Generally, if an application to enforce a restraint of trade fails, it is due to the agreement being unreasonable—such as having overly broad geographical limits or an excessive duration—or the employee not being privy to the employer’s inner workings. Rarely is it due to a failure to prove that an employee has joined a competitor.

The applicant provides short-term motor vehicle insurance products through relationships with motor vehicle dealerships. The first respondent, whose new employer was the second respondent, was employed by the applicant for nearly five years, during which he gained exposure to the applicant’s inner workings, representing a significant risk to the applicant’s business, relationships, and revenue.

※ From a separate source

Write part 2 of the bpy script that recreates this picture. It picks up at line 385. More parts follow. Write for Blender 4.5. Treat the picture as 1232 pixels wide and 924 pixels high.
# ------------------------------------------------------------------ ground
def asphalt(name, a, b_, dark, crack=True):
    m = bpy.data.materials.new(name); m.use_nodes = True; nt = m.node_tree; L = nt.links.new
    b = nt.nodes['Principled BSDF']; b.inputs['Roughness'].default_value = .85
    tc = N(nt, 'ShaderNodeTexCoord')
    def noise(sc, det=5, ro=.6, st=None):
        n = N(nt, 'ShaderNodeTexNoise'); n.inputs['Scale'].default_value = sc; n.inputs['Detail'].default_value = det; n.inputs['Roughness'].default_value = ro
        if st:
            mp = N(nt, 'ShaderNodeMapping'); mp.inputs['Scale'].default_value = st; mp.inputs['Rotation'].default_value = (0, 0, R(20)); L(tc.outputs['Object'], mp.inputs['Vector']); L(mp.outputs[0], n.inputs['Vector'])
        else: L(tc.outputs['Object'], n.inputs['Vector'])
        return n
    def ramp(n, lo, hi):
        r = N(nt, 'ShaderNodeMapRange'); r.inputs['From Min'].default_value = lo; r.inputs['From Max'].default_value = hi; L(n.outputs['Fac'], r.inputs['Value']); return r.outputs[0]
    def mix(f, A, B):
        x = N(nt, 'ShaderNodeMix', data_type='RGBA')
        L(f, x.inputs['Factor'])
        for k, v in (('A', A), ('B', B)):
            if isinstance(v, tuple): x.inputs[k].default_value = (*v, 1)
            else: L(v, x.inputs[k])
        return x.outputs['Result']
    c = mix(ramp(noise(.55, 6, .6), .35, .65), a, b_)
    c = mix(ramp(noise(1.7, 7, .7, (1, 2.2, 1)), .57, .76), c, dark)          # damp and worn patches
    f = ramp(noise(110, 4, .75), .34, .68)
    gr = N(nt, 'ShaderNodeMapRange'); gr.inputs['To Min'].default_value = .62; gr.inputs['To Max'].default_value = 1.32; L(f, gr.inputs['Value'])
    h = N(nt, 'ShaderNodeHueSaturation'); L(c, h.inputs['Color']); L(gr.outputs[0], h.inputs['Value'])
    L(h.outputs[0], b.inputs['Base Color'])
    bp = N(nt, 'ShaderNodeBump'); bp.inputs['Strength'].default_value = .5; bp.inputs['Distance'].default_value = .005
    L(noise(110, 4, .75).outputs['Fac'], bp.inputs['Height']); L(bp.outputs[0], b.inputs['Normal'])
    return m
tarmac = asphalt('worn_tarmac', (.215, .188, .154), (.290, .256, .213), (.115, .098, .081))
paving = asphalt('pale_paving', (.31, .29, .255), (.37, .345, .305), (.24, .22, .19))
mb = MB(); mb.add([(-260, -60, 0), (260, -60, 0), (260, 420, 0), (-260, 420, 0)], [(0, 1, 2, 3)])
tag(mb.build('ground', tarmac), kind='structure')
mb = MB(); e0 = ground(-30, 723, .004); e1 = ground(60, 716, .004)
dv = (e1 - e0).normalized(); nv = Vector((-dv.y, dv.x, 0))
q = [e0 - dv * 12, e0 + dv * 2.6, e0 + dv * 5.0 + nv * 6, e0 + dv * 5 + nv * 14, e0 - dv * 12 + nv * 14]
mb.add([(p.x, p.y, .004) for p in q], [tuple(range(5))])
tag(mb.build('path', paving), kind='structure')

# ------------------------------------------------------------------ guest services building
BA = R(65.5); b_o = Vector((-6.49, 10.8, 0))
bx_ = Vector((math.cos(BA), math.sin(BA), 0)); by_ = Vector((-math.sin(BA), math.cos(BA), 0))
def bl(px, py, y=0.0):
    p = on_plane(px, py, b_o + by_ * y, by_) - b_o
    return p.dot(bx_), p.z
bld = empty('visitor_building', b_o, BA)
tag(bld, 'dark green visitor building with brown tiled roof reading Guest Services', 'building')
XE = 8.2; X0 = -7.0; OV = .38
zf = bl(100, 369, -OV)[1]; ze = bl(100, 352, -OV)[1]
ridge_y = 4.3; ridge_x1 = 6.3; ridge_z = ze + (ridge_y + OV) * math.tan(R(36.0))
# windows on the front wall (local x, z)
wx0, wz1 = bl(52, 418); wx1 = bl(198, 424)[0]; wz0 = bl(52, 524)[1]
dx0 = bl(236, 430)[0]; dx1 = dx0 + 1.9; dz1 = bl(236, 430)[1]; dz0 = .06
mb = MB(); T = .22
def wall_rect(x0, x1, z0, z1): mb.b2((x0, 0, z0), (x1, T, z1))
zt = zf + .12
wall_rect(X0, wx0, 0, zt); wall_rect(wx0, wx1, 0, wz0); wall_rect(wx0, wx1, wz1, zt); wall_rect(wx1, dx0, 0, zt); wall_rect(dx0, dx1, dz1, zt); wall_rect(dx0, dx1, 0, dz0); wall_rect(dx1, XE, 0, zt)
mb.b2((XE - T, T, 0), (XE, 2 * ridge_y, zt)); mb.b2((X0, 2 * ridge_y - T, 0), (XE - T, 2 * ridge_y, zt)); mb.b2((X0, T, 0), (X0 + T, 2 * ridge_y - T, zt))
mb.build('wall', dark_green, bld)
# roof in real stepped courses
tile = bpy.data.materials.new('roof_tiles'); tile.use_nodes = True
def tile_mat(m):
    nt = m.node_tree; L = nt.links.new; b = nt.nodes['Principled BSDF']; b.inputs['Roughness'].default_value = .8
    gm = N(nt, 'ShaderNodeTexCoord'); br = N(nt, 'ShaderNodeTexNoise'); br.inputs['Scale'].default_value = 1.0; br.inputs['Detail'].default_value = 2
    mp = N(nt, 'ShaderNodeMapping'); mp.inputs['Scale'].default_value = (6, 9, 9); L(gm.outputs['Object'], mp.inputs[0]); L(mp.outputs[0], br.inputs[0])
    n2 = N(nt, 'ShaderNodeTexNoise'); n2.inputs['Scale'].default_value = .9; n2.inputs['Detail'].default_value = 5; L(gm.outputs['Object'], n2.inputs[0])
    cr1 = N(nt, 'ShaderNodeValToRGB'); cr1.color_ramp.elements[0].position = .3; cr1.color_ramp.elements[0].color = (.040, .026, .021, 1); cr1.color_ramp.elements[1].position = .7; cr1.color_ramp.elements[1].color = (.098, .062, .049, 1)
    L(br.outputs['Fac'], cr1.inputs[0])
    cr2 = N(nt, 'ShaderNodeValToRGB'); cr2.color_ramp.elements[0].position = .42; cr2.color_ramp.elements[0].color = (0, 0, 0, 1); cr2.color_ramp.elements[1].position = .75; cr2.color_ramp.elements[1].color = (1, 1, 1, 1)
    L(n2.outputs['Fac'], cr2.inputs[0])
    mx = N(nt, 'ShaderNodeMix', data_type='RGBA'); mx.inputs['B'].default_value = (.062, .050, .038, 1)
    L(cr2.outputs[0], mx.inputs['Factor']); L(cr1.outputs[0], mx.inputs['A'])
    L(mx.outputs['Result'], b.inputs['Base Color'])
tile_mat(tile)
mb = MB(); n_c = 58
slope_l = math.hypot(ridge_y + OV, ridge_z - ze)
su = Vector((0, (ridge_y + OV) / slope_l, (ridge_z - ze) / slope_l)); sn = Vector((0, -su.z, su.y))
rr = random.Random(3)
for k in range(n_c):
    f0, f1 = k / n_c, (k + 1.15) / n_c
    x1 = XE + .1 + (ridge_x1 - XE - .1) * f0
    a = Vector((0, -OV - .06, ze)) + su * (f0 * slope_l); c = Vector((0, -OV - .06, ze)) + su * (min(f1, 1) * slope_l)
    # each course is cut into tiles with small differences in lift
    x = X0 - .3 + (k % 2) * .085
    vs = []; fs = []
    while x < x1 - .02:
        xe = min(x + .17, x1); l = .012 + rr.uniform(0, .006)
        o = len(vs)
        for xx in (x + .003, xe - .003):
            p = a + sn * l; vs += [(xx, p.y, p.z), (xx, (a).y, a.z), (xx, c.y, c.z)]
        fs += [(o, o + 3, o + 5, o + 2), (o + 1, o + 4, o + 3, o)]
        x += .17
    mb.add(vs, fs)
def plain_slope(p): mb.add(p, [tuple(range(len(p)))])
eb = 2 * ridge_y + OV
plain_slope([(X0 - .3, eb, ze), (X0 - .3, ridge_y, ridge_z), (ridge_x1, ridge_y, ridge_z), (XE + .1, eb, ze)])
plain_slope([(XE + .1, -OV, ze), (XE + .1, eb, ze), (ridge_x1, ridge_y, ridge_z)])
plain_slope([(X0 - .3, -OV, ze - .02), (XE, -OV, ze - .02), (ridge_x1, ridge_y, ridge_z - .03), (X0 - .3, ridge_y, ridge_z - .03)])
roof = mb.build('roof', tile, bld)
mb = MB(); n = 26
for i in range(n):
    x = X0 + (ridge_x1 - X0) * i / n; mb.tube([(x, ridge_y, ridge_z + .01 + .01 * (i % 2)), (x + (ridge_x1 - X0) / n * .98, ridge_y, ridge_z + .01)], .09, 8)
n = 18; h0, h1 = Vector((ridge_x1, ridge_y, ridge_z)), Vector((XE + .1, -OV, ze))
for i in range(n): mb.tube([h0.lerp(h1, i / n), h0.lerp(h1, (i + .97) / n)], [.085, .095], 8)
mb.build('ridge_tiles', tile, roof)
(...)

The applicant averred that the second respondent, another insurance brokerage, was its rival. However, the respondents claimed that the applicant had not clearly demonstrated how and where the second respondent competes with them. They did not detail the products that were sold, the sales methods used, or the list of motor dealerships both were vying for referrals from.

The judge found that there is no evidence that the second respondent works with or has agreements with motor dealerships. To compound the issue, the applicant failed to provide lists of dealerships with which it works or has agreements. As a result, the court was unaware of where the second respondent operates, what products it sells, how it sells them, and who its clients are. Consequently, the applicant failed to establish that the first respondent breached the restraint of trade agreement, and the application was dismissed.

This case serves as a timely reminder to employers: before trying to enforce a restraint of trade agreement, they must prove their former employee is actually working for a competitor. Without such evidence, their case is likely to fall flat.